### Task goal
Track down every line below that holds "objects" and copy it.

____ Data shown

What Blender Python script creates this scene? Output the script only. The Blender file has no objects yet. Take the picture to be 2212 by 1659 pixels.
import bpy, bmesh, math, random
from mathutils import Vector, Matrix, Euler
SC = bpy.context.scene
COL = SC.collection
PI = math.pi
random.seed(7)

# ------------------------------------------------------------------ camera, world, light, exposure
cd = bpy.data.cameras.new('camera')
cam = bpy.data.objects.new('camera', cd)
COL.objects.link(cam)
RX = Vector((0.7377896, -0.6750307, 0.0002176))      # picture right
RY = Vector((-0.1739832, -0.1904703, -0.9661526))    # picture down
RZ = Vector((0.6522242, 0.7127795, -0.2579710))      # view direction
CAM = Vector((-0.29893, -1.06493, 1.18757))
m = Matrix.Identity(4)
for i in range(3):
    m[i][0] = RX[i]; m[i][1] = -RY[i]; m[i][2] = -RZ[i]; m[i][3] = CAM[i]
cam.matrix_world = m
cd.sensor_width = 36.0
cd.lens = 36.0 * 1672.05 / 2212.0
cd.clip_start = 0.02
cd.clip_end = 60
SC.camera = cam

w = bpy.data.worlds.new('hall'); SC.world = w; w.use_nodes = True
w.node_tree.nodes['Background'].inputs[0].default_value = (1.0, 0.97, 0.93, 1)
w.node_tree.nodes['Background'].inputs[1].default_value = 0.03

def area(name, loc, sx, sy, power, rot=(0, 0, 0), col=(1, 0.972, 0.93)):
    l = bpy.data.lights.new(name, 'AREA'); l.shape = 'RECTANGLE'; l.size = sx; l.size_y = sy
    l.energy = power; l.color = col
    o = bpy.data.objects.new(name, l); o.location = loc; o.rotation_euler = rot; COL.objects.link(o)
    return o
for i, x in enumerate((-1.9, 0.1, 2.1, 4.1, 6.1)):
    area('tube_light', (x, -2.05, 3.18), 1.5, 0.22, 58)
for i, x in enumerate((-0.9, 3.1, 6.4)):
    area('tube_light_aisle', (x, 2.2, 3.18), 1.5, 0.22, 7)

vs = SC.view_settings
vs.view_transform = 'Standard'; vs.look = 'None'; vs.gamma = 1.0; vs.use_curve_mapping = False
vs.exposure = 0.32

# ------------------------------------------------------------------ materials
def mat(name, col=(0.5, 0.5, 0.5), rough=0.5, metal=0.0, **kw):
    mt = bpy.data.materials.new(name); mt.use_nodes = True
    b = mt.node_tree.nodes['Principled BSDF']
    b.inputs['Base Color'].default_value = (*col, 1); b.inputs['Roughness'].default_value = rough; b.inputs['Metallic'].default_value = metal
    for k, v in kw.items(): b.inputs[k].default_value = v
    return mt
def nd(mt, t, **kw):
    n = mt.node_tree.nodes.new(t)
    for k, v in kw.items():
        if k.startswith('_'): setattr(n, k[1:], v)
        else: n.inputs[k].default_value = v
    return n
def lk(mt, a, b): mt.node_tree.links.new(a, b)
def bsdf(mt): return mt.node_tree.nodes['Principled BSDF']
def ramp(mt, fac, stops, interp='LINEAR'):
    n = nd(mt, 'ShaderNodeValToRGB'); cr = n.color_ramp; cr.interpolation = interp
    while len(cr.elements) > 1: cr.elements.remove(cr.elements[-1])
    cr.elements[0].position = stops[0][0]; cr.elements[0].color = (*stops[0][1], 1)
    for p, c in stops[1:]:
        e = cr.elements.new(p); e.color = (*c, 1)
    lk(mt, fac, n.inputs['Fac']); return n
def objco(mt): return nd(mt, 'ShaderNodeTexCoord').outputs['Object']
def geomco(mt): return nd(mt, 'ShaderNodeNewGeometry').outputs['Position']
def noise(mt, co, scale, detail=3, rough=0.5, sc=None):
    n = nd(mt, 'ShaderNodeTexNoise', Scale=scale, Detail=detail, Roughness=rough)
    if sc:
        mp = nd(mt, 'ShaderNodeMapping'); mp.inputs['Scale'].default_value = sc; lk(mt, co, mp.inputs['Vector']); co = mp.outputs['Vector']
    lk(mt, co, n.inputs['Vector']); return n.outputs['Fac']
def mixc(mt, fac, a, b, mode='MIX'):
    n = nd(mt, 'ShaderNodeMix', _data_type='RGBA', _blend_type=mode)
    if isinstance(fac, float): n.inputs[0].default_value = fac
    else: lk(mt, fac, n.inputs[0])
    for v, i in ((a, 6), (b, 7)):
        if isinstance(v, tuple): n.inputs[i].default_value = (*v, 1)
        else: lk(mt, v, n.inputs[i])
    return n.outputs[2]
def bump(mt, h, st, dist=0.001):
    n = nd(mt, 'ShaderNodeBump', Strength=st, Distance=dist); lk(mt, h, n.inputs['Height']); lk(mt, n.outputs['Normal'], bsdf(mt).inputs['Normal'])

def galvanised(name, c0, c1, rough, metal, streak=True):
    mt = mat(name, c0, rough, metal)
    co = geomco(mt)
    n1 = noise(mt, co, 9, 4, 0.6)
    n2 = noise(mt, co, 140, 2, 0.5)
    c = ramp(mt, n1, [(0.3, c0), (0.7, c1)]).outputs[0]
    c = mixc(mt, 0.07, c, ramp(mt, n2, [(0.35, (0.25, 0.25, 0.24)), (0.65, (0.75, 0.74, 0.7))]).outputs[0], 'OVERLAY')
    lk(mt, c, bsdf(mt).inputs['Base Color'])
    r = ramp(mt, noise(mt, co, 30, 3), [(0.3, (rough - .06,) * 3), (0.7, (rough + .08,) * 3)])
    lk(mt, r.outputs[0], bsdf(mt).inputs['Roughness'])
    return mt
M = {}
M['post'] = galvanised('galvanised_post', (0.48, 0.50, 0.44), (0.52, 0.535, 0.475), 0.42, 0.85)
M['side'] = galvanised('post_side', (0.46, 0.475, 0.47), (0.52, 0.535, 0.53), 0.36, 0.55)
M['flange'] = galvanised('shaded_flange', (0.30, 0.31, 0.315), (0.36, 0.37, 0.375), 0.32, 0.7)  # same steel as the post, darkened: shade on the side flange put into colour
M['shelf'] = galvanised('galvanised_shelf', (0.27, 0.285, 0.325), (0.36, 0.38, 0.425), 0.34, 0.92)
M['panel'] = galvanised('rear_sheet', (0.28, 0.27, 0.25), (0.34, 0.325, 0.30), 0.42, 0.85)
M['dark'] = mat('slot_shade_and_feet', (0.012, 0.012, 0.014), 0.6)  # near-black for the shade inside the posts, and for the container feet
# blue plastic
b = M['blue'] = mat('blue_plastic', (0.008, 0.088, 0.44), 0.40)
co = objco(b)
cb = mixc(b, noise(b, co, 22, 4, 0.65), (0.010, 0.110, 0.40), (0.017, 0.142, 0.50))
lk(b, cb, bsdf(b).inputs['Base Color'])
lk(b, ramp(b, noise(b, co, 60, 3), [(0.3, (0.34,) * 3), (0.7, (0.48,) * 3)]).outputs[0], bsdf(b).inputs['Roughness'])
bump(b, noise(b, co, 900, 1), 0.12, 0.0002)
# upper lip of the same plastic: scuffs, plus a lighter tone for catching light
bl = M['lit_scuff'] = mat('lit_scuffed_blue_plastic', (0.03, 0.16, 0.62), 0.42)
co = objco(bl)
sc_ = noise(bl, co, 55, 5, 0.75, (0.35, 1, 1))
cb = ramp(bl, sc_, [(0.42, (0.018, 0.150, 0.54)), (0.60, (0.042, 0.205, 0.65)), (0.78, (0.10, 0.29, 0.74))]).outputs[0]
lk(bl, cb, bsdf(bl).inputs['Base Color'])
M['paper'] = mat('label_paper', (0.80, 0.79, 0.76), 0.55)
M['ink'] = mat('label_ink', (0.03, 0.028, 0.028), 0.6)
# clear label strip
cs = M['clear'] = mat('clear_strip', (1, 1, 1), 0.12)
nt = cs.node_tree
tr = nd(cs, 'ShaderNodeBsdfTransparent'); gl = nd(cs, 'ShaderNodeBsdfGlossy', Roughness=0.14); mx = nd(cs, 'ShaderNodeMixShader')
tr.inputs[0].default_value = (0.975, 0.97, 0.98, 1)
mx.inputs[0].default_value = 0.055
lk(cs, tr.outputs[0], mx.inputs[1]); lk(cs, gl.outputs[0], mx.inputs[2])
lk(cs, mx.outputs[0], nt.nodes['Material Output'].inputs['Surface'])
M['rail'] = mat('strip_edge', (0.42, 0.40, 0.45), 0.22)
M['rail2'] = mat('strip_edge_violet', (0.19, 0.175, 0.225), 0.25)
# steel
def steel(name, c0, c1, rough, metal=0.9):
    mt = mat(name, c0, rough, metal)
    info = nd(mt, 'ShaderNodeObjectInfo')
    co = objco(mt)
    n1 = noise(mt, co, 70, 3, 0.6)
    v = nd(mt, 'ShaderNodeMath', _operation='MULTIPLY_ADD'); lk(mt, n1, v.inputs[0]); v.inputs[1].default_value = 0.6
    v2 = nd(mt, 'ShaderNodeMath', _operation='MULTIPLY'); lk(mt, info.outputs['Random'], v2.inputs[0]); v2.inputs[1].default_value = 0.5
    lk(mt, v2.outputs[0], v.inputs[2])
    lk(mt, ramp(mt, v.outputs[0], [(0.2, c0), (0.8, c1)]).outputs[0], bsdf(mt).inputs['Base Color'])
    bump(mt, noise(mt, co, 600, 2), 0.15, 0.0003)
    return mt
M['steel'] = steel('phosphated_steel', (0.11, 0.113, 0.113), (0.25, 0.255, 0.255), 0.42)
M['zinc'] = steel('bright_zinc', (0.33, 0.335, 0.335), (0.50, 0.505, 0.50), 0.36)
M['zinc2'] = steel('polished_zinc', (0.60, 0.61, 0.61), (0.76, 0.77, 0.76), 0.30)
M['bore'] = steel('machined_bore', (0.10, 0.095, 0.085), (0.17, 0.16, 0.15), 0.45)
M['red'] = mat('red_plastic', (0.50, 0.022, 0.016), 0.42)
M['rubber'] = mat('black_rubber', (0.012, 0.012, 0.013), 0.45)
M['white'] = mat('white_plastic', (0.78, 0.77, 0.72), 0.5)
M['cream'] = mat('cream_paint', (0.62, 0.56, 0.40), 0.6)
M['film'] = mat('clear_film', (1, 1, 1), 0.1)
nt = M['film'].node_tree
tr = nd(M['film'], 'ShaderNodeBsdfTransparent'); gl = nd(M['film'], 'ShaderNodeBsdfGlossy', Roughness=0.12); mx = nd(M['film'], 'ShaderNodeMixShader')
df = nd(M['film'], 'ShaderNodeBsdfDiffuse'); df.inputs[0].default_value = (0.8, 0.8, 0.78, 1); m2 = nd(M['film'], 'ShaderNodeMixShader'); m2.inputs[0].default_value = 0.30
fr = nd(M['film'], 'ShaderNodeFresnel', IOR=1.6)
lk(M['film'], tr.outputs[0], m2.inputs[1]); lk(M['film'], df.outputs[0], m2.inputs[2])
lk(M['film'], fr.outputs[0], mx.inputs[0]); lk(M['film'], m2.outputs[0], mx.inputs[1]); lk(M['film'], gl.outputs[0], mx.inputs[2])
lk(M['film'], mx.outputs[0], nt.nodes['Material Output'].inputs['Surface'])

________

### Final result
What Blender Python script creates this scene? Output the script only. The Blender file has no objects yet. Take the picture to be 2212 by 1659 pixels.
cam = bpy.data.objects.new('camera', cd)
COL.objects.link(cam)
    o = bpy.data.objects.new(name, l); o.location = loc; o.rotation_euler = rot; COL.objects.link(o)